+++ Supplied information

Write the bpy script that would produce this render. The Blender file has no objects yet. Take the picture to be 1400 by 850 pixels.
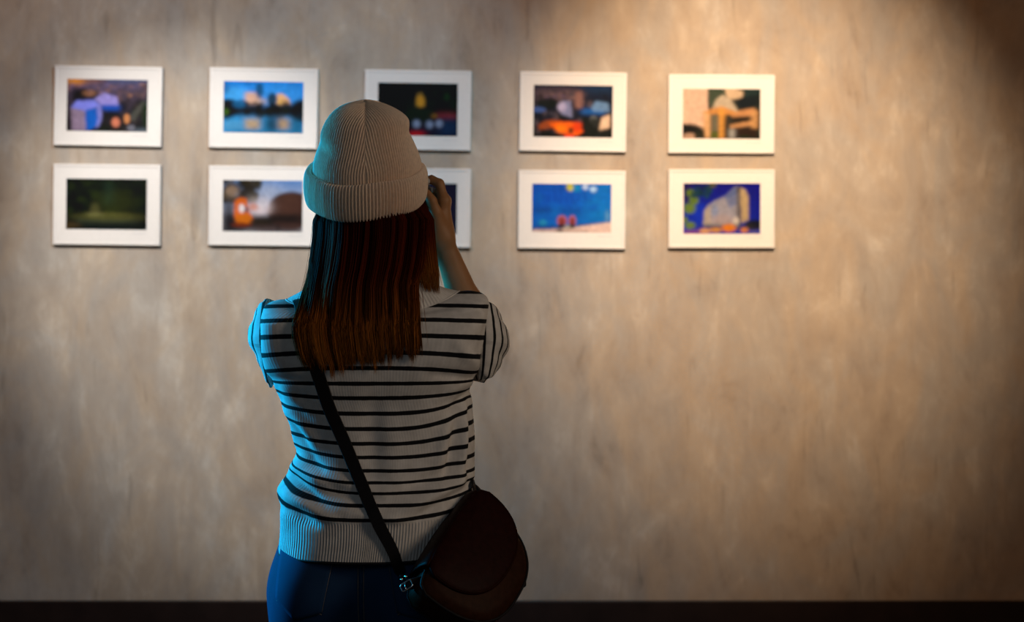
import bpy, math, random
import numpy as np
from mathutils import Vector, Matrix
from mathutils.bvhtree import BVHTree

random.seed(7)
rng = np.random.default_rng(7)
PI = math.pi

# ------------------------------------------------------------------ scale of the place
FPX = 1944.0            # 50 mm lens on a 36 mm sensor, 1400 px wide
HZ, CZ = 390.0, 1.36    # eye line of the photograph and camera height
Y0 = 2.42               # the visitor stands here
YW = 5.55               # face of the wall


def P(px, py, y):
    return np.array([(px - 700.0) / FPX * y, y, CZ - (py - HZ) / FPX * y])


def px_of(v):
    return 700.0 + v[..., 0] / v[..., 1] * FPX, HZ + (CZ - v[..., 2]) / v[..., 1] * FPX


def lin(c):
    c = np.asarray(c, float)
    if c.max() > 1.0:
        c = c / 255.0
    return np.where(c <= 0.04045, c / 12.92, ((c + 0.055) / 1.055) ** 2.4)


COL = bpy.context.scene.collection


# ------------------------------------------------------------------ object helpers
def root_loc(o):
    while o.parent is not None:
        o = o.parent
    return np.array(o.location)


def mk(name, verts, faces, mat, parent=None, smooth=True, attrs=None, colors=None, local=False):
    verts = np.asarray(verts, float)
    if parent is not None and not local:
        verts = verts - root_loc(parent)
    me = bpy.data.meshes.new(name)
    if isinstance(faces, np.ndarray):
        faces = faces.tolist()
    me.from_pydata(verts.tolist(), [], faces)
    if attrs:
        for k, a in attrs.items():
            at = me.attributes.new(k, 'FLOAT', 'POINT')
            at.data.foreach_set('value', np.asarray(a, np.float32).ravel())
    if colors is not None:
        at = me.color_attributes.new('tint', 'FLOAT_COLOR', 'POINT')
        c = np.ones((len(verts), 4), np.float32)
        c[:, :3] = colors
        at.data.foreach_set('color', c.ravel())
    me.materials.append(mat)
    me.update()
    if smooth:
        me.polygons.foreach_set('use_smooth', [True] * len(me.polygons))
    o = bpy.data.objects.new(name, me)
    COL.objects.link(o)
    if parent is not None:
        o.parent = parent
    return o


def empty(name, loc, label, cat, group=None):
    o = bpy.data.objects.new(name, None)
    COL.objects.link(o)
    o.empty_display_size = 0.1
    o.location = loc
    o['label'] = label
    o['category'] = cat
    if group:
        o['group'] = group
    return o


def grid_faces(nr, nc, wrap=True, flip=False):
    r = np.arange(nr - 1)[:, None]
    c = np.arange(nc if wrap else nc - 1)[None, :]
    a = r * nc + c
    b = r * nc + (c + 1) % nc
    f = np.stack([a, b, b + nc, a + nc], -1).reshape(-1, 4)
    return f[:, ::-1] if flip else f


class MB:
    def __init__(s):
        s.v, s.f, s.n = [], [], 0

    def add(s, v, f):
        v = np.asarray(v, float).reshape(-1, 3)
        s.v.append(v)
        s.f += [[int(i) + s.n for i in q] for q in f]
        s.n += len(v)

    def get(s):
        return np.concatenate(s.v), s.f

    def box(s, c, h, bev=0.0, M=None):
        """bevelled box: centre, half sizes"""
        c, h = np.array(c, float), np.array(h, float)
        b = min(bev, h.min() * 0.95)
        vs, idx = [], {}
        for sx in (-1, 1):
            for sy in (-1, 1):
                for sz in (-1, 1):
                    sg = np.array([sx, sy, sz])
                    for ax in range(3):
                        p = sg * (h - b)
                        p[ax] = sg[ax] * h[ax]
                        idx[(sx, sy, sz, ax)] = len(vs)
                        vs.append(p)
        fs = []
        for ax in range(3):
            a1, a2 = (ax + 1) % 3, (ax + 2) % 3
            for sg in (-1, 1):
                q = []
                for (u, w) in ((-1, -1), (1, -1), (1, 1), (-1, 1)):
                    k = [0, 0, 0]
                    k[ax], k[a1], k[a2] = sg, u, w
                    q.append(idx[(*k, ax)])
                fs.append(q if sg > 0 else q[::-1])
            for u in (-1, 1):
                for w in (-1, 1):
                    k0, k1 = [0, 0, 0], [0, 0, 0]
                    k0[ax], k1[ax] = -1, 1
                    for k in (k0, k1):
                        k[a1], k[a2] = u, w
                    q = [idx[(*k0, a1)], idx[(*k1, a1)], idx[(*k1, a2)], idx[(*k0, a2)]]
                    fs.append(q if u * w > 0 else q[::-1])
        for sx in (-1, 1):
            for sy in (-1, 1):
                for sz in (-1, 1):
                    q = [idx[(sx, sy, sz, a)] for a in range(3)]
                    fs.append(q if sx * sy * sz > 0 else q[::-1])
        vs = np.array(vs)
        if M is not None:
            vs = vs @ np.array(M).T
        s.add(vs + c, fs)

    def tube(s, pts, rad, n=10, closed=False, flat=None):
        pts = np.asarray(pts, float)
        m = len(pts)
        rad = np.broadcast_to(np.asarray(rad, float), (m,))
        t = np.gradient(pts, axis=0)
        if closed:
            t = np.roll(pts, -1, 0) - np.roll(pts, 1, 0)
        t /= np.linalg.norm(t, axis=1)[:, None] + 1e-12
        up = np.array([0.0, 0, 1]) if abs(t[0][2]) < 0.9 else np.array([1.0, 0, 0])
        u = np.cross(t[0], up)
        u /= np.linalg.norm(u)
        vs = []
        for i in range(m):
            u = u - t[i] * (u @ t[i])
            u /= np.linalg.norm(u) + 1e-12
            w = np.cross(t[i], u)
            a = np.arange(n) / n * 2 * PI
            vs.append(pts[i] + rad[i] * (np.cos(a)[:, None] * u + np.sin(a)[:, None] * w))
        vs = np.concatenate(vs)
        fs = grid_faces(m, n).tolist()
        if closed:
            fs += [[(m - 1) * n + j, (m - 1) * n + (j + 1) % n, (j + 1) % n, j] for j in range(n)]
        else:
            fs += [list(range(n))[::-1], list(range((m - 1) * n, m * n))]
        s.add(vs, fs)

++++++
+++ Supplied information

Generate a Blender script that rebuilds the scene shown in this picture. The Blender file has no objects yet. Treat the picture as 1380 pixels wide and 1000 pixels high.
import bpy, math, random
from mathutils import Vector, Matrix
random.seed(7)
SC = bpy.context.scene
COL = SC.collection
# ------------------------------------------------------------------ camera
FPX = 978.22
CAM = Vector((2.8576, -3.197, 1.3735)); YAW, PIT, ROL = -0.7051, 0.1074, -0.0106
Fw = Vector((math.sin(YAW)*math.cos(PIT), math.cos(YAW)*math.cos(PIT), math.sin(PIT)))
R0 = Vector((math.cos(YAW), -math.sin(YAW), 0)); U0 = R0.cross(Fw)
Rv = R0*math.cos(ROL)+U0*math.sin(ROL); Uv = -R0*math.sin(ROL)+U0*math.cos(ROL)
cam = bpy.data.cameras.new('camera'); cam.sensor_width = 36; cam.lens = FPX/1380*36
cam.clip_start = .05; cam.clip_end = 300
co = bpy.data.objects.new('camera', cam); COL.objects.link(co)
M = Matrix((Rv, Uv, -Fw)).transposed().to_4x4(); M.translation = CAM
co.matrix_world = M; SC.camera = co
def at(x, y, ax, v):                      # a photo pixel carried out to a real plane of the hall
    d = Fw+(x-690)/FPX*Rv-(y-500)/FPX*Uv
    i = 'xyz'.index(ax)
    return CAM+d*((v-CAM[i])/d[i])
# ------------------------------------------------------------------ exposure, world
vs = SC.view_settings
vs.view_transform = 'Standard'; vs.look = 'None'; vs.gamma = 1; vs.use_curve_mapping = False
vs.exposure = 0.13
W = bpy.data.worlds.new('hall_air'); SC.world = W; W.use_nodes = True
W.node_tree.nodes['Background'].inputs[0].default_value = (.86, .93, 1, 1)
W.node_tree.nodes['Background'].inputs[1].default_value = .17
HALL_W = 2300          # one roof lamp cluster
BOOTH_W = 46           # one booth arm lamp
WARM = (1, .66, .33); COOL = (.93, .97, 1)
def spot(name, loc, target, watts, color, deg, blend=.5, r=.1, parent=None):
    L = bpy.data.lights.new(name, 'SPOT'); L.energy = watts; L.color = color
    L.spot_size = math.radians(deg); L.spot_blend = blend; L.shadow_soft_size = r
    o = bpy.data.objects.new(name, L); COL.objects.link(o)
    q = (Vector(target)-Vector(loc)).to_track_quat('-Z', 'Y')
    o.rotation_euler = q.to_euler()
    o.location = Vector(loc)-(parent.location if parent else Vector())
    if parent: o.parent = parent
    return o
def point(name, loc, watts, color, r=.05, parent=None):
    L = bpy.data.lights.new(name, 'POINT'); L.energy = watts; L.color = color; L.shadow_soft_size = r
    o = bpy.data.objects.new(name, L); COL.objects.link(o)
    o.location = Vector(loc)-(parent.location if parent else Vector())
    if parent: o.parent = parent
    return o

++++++

[Task to carry out]: Above are some records. Reproduce the lines from the one with "Write the bpy" down to the one with "from mathutils.bvhtree import BVHTree", keeping both, and leave every picture out.

[Exercise answer]:
Write the bpy script that would produce this render. The Blender file has no objects yet. Take the picture to be 1400 by 850 pixels.
import bpy, math, random
import numpy as np
from mathutils import Vector, Matrix
from mathutils.bvhtree import BVHTree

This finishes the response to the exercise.